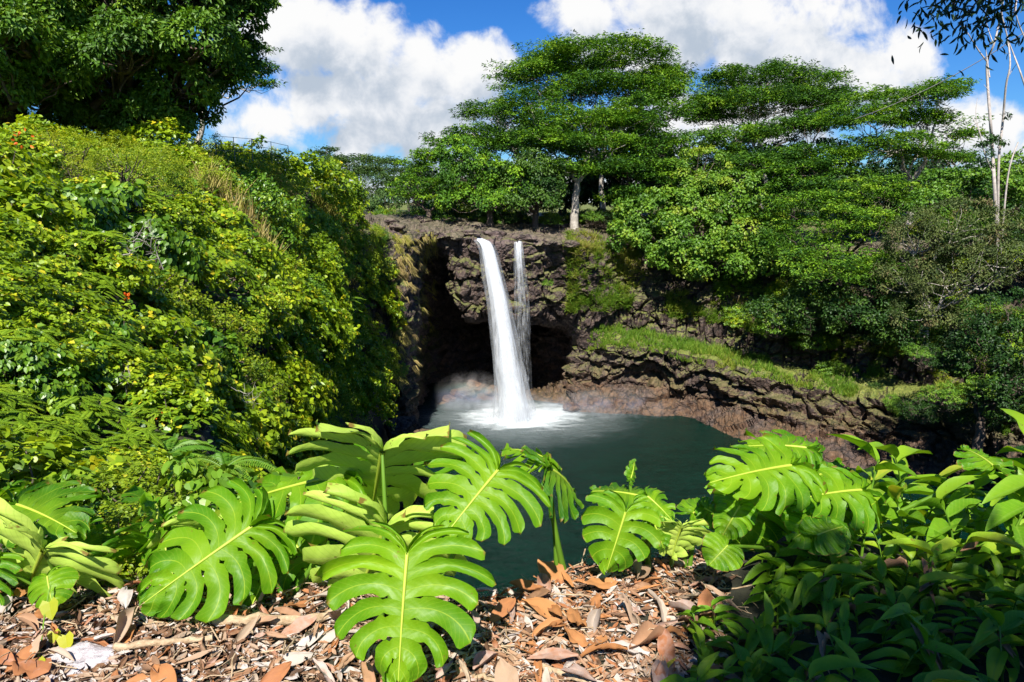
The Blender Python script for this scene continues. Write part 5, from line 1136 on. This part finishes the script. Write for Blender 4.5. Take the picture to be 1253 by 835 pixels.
# long climbing sprig at left
root = empty('climbing_sprig', GZ(55,2.3)); tag(root, 'thin yellow-green vine sprig trailing over the dead leaves at left', 'vine'); loc = np.array(root.location)
q = np.array([P(62,715,2.3),P(55,750,2.22),P(50,790,2.12),P(43,815,2.04)]); g = Geo(); V, Q = tube(cs(np.linspace(0,3,12), np.arange(4), q)-loc, .0025, 5); g.add(V, Q, .8); g.obj('stem', M['pet'], root, True)
for (x_, y_, Y_, l) in [(66,772,2.16,.05),(80,776,2.15,.06),(47,806,2.05,.05),(60,735,2.24,.07)]:
    g = Geo(); leafset(g, P(x_,y_,Y_)-loc, [[.2,-.3,-.5]], [[0,-.6,.7]], l, l*.9, T_HE, .8); g.obj('leaf', M['yel'], root)
# ------------------------------------------------------------------ the tree over the viewpoint: shades the lower right, dips a branch into the top right corner
root = empty('shade_tree', (3.6,-2.6,27.4)); tag(root, 'overhanging tree with narrow dark leaves dipping into the top right corner', 'tree'); loc = np.array(root.location)
r = np.random.default_rng(101); wood = Geo(); g = Geo()
fork = np.array([3.5,-2.4,31.5]); V, Q = tube(crooked(loc-[0,0,.5], fork, 8, .04, r)-loc, np.linspace(.28,.18,8), 10); wood.add(V, Q)
cl = []
for i in range(150):
    px = r.uniform(950, 1420); py = r.uniform(690, 940); T = PZ(px, py, 27.75)
    if T[1] > 2.42 or r.uniform() < .62: continue
    c = T + S*r.uniform(4.6,6.6)/S[2]
    cl.append(c)
cl = np.array(cl)
for c in cl[::6]:
    V, Q = tube(crooked(fork, c, 7, .1, r)-loc, np.linspace(.07,.012,7), 5); wood.add(V, Q)
ball_clump(g, cl-loc, rdir(r, len(cl)), np.full(len(cl), .34), 42, .15, .05, r, np.full(len(cl), .5), T_OV)
hub = P(1235,-60,4.6); V, Q = tube(crooked(fork, hub, 9, .08, r)-loc, np.linspace(.12,.03,9), 6); wood.add(V, Q)
hang = []
for (px, py) in [(1135,25),(1150,8),(1165,30),(1180,12),(1195,32),(1205,10),(1215,40),(1228,22),(1140,38),(1160,-8),(1190,-10),(1220,-5),(1240,35),(1248,10),(1125,10),(1250,-10),(1172,44),(1200,50),(1233,52)]:
    c = P(px, py-14, 4.6+r.uniform(-.3,.3)); hang.append(c); V, Q = tube(crooked(hub, c, 5, .12, r)-loc, np.linspace(.014,.003,5), 4); wood.add(V, Q)
hang = np.array(hang); k = 26; pos = np.repeat(hang, k, 0)+r.normal(0,.075,(len(hang)*k,3)); leafset(g, pos-loc, r.normal(0,.5,(len(pos),3))+[0,0,-.75], rdir(r, len(pos)), r.uniform(.045,.08,len(pos)), .018, T_OV, r.uniform(0,1,len(pos)))
# boughs above that keep this corner in shade
cc = hub + S*r.uniform(1.2,2.6,(26,1)) + r.normal(0,.55,(26,3))*[1.2,.6,.5]; cc = cc[toPix(cc)[1] < -60]
ball_clump(g, cc-loc, rdir(r, len(cc)), np.full(len(cc), .4), 70, .15, .05, r, np.full(len(cc), .5), T_OV)
for c in cc[::3]: V, Q = tube(crooked(fork, c, 6, .1, r)-loc, np.linspace(.05,.01,6), 5); wood.add(V, Q)
wood.obj('trunk', M['bdark'], root, True); g.obj('crown', M['euc'], root)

**WHAT YOU NEED TO DO:** Repeat the listing in full and exactly. Leave any pictures out.

**TASK RESULT:**
The Blender Python script for this scene continues. Write part 5, from line 1136 on. This part finishes the script. Write for Blender 4.5. Take the picture to be 1253 by 835 pixels.
# long climbing sprig at left
root = empty('climbing_sprig', GZ(55,2.3)); tag(root, 'thin yellow-green vine sprig trailing over the dead leaves at left', 'vine'); loc = np.array(root.location)
q = np.array([P(62,715,2.3),P(55,750,2.22),P(50,790,2.12),P(43,815,2.04)]); g = Geo(); V, Q = tube(cs(np.linspace(0,3,12), np.arange(4), q)-loc, .0025, 5); g.add(V, Q, .8); g.obj('stem', M['pet'], root, True)
for (x_, y_, Y_, l) in [(66,772,2.16,.05),(80,776,2.15,.06),(47,806,2.05,.05),(60,735,2.24,.07)]:
    g = Geo(); leafset(g, P(x_,y_,Y_)-loc, [[.2,-.3,-.5]], [[0,-.6,.7]], l, l*.9, T_HE, .8); g.obj('leaf', M['yel'], root)
# ------------------------------------------------------------------ the tree over the viewpoint: shades the lower right, dips a branch into the top right corner
root = empty('shade_tree', (3.6,-2.6,27.4)); tag(root, 'overhanging tree with narrow dark leaves dipping into the top right corner', 'tree'); loc = np.array(root.location)
r = np.random.default_rng(101); wood = Geo(); g = Geo()
fork = np.array([3.5,-2.4,31.5]); V, Q = tube(crooked(loc-[0,0,.5], fork, 8, .04, r)-loc, np.linspace(.28,.18,8), 10); wood.add(V, Q)
cl = []
for i in range(150):
    px = r.uniform(950, 1420); py = r.uniform(690, 940); T = PZ(px, py, 27.75)
    if T[1] > 2.42 or r.uniform() < .62: continue
    c = T + S*r.uniform(4.6,6.6)/S[2]
    cl.append(c)
cl = np.array(cl)
for c in cl[::6]:
    V, Q = tube(crooked(fork, c, 7, .1, r)-loc, np.linspace(.07,.012,7), 5); wood.add(V, Q)
ball_clump(g, cl-loc, rdir(r, len(cl)), np.full(len(cl), .34), 42, .15, .05, r, np.full(len(cl), .5), T_OV)
hub = P(1235,-60,4.6); V, Q = tube(crooked(fork, hub, 9, .08, r)-loc, np.linspace(.12,.03,9), 6); wood.add(V, Q)
hang = []
for (px, py) in [(1135,25),(1150,8),(1165,30),(1180,12),(1195,32),(1205,10),(1215,40),(1228,22),(1140,38),(1160,-8),(1190,-10),(1220,-5),(1240,35),(1248,10),(1125,10),(1250,-10),(1172,44),(1200,50),(1233,52)]:
    c = P(px, py-14, 4.6+r.uniform(-.3,.3)); hang.append(c); V, Q = tube(crooked(hub, c, 5, .12, r)-loc, np.linspace(.014,.003,5), 4); wood.add(V, Q)
hang = np.array(hang); k = 26; pos = np.repeat(hang, k, 0)+r.normal(0,.075,(len(hang)*k,3)); leafset(g, pos-loc, r.normal(0,.5,(len(pos),3))+[0,0,-.75], rdir(r, len(pos)), r.uniform(.045,.08,len(pos)), .018, T_OV, r.uniform(0,1,len(pos)))
# boughs above that keep this corner in shade
cc = hub + S*r.uniform(1.2,2.6,(26,1)) + r.normal(0,.55,(26,3))*[1.2,.6,.5]; cc = cc[toPix(cc)[1] < -60]
ball_clump(g, cc-loc, rdir(r, len(cc)), np.full(len(cc), .4), 70, .15, .05, r, np.full(len(cc), .5), T_OV)
for c in cc[::3]: V, Q = tube(crooked(fork, c, 6, .1, r)-loc, np.linspace(.05,.01,6), 5); wood.add(V, Q)
wood.obj('trunk', M['bdark'], root, True); g.obj('crown', M['euc'], root)